İşte bu ruh hali içerisinde, hava bir açıp bir kapatır ve rüzgar uğuldarken, bu tartı pişirdim. Sonra da Bade ile birlikte yedik. Ona imreniyorum. İleride bir gün bu romanı okuyacak ve eminim çok beğenecek. Keşke ben de okuduğumu unutsam ve tekrar, en baştan, hiç okumamış gibi okuyabilsem.
İçindekiler:
5 adet kırmızı erik (çekirdeği çıkartılmış, 1 cm kalınlığında doğranmış)5 adet böğürtlen
2 çorba kaşığı tarçın
4 tepeleme çorba kaşığı hindistan cevizi
5 adet cevizin içi
1 çorba kaşığı tahin
1 çorba kaşığı pekmez
Servis Kreması için
4 tepeleme çorba kaşığı süt kaymağı
1 çorba kaşığı krem peynir
1 çay kaşığı vanilya özütü
1 çorba kaşığı bal veya tercih edeceğiniz başka bir doğal tatlandırıcı
Yapılışı:
18x18 cm seramik tart kalıbınızı pişirme kağıdı ile kaplayın. Erikleri ve böğürtlenleri tarçına bulayıp kalıba yerleştirin. Hindistan cevizi, ceviz, tahin ve pekmezi rondoda bulgur tanesi iriliğinde çekin. Meyvelerin üzerini bu karışım ile kaplayın. Önceden ısıtılmış 150 C fırında üzeri altın rengini alana dek, yaklaşık 45-50 dk pişirin. Krema malzemelerini geniş bir karıştırma kabına alın, yüksek devirde pürüzsüz olana dek çırpın. Crumble ılındığında üzerine döküp ılık servis edin.

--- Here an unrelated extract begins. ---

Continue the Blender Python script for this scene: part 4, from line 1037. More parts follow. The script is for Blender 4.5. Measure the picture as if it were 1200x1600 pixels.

"Mommy, is summer over?" said Bade, her lip quivering. Even she, at such a small age, can feel the change. There is a strange wing blowing, I can feel it, despite this heat. A wing that whispers the arrival of autumn, a wind that sends shivers to the back of my neck. Even the amount of clouds increased.
Our home is always so very windy. I always joke and call our place Wuthering Heights. It is possible to cool yourself even in the hottest weather. Emily Bronte tells us about the truest and darkest form of love in her novel Wuthering Heights...The dark love story between Catherine and Heathcliff who grew up together, the love that surpasses death, literally. These words where Catherine depicts her love for him always give me goosebumps:
“I cannot express it; but surely you and everybody have a notion that there is or should be an existence of yours beyond you. What were the use of my creation, if I were entirely contained here? My great miseries in this world have been Heathcliff's miseries, and I watched and felt each from the beginning: my great thought in living is himself. If all else perished, and he remained, I should still continue to be; and if all else remained, and he were annihilated, the universe would turn to a mighty stranger: I should not seem a part of it. My love for Linton is like the foliage in the woods: time will change it, I'm well aware, as winter changes the trees. My love for Heathcliff resembles the eternal rocks beneath: a source of little visible delight, but necessary. Nelly, I am Heathcliff! He's always, always in my mind: not as a pleasure, any more than I am always a pleasure to myself, but as my own being.”
With this mood, I baked this tart. And then we ate it all up with Bade while clouds came and went and the wind blew. I envy her. One day she will grow up and read this novel and will absolutely love it. I wish I could forget that I ever read it, and read all over again.
Ingredients:
5 red plums (pitted, sliced about 1 cm thick)
5 blackberries
2 tblspns cinnamon
4 heaping tblspns shredded coconut
5 walnut kernels
1 tblspn tahini
1 tblpsn molasses
For Serving Cream
4 heaping tblspns heavy cream
1 tblspn cream cheese
1/2 tspn vanilla extract
1 tblspn honey or any other natural sweetener of choice
Instructions:
Cover a 18x18 cm ceramic tart mold with parchment paper. Add cinnamon to your plums and blackberries and place them inside your mold. Pulse coconut, walnut, tahini and molasses in your food processor, stop once they have the size of small rice. Cover the fruit with this mixture. Bake until golden brown, about 45-50 minutes in your pre-heated 150 C oven. Mix your serving cream ingredients in a deep bowl until smooth. Pour on top of the tart and serve once cooled down a little.